— start SUPPLIED DATA —

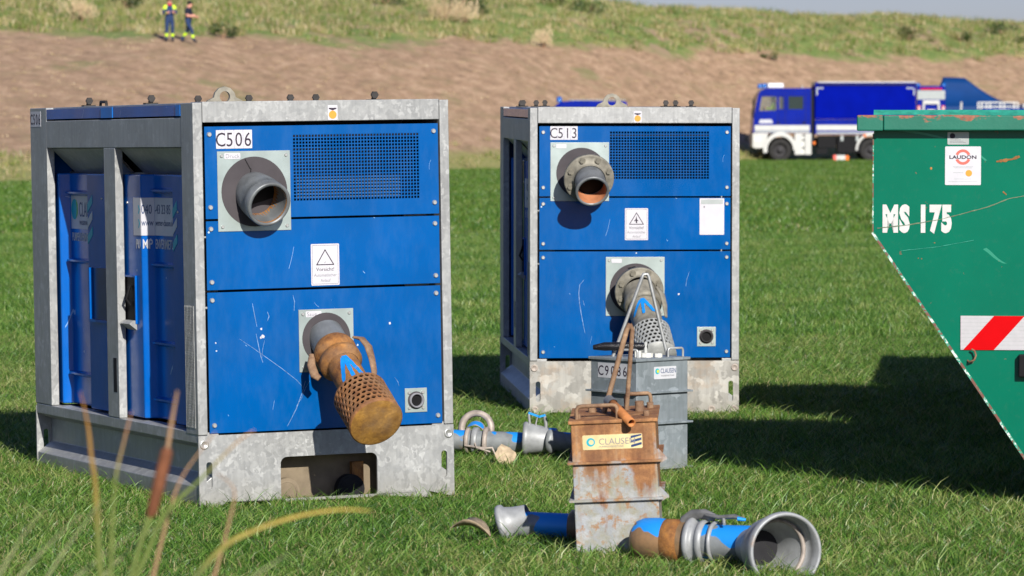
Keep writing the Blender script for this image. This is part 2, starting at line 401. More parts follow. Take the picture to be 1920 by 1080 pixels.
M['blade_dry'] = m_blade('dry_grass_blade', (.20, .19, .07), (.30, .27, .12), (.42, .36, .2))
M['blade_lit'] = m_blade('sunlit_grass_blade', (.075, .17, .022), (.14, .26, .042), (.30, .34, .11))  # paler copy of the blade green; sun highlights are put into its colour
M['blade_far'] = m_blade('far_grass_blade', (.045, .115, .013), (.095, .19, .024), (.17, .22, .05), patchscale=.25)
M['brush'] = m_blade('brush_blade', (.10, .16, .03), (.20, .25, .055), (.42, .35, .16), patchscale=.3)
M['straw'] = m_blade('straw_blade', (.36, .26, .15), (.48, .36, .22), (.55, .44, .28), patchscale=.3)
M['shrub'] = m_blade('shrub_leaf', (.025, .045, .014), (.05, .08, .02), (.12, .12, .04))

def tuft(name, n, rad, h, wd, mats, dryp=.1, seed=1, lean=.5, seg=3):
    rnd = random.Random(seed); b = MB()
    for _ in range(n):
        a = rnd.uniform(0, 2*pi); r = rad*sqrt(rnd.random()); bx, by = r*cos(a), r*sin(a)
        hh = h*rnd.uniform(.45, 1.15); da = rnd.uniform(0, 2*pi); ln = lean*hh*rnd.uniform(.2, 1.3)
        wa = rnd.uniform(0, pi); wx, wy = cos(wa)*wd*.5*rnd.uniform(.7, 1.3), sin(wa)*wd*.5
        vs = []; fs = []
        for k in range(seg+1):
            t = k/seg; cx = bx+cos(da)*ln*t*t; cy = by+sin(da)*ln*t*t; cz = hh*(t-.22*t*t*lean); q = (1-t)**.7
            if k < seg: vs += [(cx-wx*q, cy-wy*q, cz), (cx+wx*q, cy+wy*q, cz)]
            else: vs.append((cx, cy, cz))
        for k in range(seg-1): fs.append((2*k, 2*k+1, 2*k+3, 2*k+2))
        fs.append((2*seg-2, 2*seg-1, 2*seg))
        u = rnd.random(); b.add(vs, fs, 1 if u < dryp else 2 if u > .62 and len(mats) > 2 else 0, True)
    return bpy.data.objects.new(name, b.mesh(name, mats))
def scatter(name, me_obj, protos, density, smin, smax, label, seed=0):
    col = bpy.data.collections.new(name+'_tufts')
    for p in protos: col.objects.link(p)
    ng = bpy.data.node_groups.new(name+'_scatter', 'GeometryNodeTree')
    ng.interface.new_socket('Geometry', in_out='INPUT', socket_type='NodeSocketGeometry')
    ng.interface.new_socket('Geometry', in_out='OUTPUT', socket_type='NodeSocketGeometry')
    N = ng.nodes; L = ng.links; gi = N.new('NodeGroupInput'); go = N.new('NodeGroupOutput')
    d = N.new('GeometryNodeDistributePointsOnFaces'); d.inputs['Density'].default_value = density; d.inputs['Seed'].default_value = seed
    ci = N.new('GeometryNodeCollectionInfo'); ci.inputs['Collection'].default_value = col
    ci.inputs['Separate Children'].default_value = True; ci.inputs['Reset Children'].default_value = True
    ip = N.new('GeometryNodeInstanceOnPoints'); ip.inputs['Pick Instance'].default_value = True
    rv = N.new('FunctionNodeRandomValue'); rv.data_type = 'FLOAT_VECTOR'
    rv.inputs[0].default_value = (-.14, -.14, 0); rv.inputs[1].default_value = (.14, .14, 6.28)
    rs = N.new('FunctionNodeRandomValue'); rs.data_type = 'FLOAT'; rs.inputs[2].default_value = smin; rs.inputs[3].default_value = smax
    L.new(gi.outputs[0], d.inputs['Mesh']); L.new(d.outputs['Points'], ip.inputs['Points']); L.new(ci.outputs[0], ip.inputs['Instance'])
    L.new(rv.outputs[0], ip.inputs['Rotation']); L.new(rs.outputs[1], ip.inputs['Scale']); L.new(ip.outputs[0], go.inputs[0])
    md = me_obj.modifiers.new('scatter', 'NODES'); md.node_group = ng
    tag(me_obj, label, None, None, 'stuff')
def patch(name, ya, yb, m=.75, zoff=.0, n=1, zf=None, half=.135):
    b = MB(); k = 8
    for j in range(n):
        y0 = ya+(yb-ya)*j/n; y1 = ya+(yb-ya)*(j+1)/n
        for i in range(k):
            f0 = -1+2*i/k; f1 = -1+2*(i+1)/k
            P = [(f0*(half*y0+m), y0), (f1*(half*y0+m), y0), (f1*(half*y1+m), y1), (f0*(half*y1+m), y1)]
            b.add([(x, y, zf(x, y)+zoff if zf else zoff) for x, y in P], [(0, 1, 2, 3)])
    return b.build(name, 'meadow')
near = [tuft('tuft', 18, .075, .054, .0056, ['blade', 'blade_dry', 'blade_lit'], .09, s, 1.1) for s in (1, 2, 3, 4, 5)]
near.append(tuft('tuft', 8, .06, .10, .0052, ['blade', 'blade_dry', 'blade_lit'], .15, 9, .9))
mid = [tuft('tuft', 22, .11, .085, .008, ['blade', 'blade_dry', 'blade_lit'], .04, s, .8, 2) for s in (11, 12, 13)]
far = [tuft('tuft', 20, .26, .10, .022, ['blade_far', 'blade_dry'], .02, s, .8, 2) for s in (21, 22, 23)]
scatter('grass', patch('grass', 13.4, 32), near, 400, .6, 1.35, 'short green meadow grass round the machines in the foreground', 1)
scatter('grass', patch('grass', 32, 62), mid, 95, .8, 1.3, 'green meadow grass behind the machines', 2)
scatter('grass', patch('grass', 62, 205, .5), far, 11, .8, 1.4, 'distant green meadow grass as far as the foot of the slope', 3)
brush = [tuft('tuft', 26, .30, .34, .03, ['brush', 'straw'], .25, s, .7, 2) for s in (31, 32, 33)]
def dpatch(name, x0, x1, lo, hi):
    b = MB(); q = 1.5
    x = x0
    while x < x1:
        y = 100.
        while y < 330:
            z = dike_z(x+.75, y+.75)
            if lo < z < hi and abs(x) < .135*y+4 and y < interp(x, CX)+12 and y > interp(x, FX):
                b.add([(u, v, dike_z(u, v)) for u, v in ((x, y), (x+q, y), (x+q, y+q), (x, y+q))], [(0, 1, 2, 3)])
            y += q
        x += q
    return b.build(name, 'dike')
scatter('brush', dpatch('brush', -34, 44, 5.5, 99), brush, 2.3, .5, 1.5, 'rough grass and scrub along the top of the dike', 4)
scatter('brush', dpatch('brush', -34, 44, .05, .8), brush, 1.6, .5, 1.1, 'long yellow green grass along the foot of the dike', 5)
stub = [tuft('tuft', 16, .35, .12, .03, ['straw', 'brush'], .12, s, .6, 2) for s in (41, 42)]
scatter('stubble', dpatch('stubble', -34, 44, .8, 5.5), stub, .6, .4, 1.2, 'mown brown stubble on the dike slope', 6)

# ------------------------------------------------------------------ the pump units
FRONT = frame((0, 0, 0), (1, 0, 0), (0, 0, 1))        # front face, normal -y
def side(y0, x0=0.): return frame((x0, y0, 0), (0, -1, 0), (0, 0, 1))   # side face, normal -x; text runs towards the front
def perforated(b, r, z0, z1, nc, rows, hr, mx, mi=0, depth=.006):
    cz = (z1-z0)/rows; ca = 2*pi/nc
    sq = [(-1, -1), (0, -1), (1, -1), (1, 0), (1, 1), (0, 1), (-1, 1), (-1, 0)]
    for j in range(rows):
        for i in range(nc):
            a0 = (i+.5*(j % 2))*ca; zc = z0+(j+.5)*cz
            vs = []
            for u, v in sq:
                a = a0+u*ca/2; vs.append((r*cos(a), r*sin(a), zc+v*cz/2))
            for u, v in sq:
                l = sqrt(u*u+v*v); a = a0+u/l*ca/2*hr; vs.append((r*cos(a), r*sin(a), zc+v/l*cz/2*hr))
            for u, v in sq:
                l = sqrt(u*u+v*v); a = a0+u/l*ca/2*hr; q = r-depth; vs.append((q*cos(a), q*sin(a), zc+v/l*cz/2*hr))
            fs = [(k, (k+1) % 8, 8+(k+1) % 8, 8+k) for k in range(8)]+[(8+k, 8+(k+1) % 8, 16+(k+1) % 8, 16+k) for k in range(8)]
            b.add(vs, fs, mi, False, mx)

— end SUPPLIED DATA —

WRITTEN PROBLEM => Copy nothing but the lines from the top of the material through the line holding "(.12, .12, .04))", exactly as written; omit pictures.

REPLY TO THE EXERCISE =>
Keep writing the Blender script for this image. This is part 2, starting at line 401. More parts follow. Take the picture to be 1920 by 1080 pixels.
M['blade_dry'] = m_blade('dry_grass_blade', (.20, .19, .07), (.30, .27, .12), (.42, .36, .2))
M['blade_lit'] = m_blade('sunlit_grass_blade', (.075, .17, .022), (.14, .26, .042), (.30, .34, .11))  # paler copy of the blade green; sun highlights are put into its colour
M['blade_far'] = m_blade('far_grass_blade', (.045, .115, .013), (.095, .19, .024), (.17, .22, .05), patchscale=.25)
M['brush'] = m_blade('brush_blade', (.10, .16, .03), (.20, .25, .055), (.42, .35, .16), patchscale=.3)
M['straw'] = m_blade('straw_blade', (.36, .26, .15), (.48, .36, .22), (.55, .44, .28), patchscale=.3)
M['shrub'] = m_blade('shrub_leaf', (.025, .045, .014), (.05, .08, .02), (.12, .12, .04))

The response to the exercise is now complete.